Based on this experience, below I have listed: 

  • 3 good things I have learnt about RCTs; 
  • 3 difficult things; and finally, 
  • my top 5 tips for training your RCT dragon’.

3 good things:

  1. RCTs are currently the optimal and least-biased method for estimating, on average, whether something works, when done well. Those last three words are important. Just because a study is an RCT, does not automatically mean it is gold standard’. In actual fact, there is a continuum from the truly outstanding to the totally rubbish. This is one of the reasons why the EEF has set the highest standards for transparency, pre-specification and reporting, and developed our padlock rating system to help time-poor practitioners understand how much to trust a result.
  2. When combined with information on cost and implementation, RCTs provide very powerful information for decision makers (in our case senior leaders in schools and other settings) on the best bets’ for spending their budgets.
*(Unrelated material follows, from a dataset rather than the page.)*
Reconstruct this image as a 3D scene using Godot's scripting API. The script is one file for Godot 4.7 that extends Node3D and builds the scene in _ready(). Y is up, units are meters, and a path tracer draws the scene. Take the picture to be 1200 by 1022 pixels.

However, without implementation and theory, RCTs are a black box’, meaning it can be difficult to interpret and decide how to act on the result.
  3. Schools are willing to take part in trials and to be randomised. EEF-funded projects have successfully recruited 13,000+ schools in England, as well as many early years and post-16 settings. We never would have predicted that eight years ago, and actually would have said it would be our toughest challenge. This success is down to our grantees (the project developers) and our panel of independent evaluators both working together with the EEF to communicate the collective benefit of participating in trials, so schools are willing to take part, irrespective of whether they are randomly allocated to the intervention group or to the control group in the RCT.

3 difficult things:

  1. RCTs are not suited to answering all kinds of questions, and there are some things to which schools are just not willing to be randomised. Questions the EEF has attempted to answer through RCTs without success include mixed attainment grouping v setting in schools (too ideological), financial incentives for teachers (too controversial), and changing the secondary school start times to later in the day to accommodate sleepy teenagers (too impractical). For these kinds of questions, we need alternative designs.
  2. Sometimes the answer depends. RCTs tell you what works on average, but how is one school supposed to know how applicable an estimate is to them? I have learned that we need hundreds of schools even to estimate what works on average, so imagine how many we would need to be able to tell what works for different types of schools and pupils? But data archiving and linkage has great potential for understanding variation in outcomes, which is why every single one of our RCTs is archived and linked to the National Pupil Database. Analysis is currently happening on specific groups, including those with special educational needs and children in care.
  3. Decision makers want answers now, but RCTs take time to plan and deliver well. Without excellent planning and communication throughout, RCTs just won’t work. There is no easy solution to this. However, it does mean that it is essential to persuade and demonstrate to decision-makers of the value of RCTs, and to make sure the RCTs we design now are still relevant when the results come out.

So, how can you train your RCT dragon’?

I would suggest you:

  1. communicate the benefits well to your participants, so they don’t drop out;
  2. collect high-quality data on cost and implementation;
  3. register your trial, pre-specify your design and analysis, and report using CONSORT standards;
  4. make sure you set up your RCT to enable archiving and tracking of long-term outcomes (particularly with respect to GDPR); and,
  5. think about context and timing carefully, to ensure relevance at the end.

And remember, sometimes RCTs are not the most appropriate monster to address your research question.

At EEF we don’t only use RCTs; we also use many alternative designs as well. For example, we have uses mixed-methods pilots during early stages of programme development, and are currently using matched comparisons to evaluate things like mixed-attainment grouping of pupils through our School Choices funding stream.

We are also adapting RCT designs to be more suited to testing teacher practices (as opposed to programmes) through our Teacher Choices pilot.

So, RCT dragons need friends too. Follow these suggestions and hopefully yours will give you something truly gold standard’.